Use verifiers as schedule allies
Share your target publish window early. Ask what they need locked for review and what can be finalized during verification. Many program operators allow minor clarifications after initial review provided the core calculations and evidence are stable. Do not guess the line. Ask and document it.
Keep momentum after publish
Archive the final evidence, refresh the MVDP checklist, and convert lessons learned into one new rule for next time. If a data owner was out for two weeks, add a default backup. If a report kept bouncing in email, switch that packet to folder drops with automatic receipt notes.
EPDs last years not months, but the flywheel is monthly. Small upgrades bank speed for the next run.
The quiet truth about delays
Most EPD and HPD schedules slip on communications, not calculus. A clear MVDP, visible board, firm cadence, and accepted escalations turn waiting time into working time. That is how teams hit bid windows without heroics, and how the most valuable people keep focus where it matters most.
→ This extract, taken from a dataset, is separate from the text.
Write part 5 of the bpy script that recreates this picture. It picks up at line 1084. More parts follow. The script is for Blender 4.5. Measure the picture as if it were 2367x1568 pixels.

It is not flashy, but it is definately effective.
Frequently Asked Questions
What is the minimum set of data to start an EPD or HPD without causing rework later?
An MVDP often includes a weighted BOM, monthly site energy, process steps with yields and scrap, outbound shipping modes and lanes, and certificates or SDS references. Start with that, then refine with water by process and maintenance assumptions as they arrive.
How far ahead should we plan EPD and HPD renewals?
Work backward at least 4 to 6 months from the planned publish date to absorb supplier vacations and verification queues. EPDs are typically valid for five years (UL Solutions, 2024). HPDs renew on a three‑year cycle (HPDC, 2024).
What if a supplier refuses to share detailed process data?
Offer secure transfer options, limit to the fields strictly required, and propose a live redaction session. Use interim proxies like invoices, energy bills, or shipping docs to keep modeling moving, then swap in exacts before verification.
How do we keep reminders from feeling like nagging?
Publish the cadence upfront, keep messages short, explain the bid or compliance risk, and always include the MVDP checklist so people know when they are done. Visibility and predictability lower friction.
Does the choice of program operator change the project plan?
Core steps stay the same. Operator differences mainly affect templates, reviewer timelines, and submission portals. Confirm these at kickoff and book verifier time early to avoid review‑queue surprises.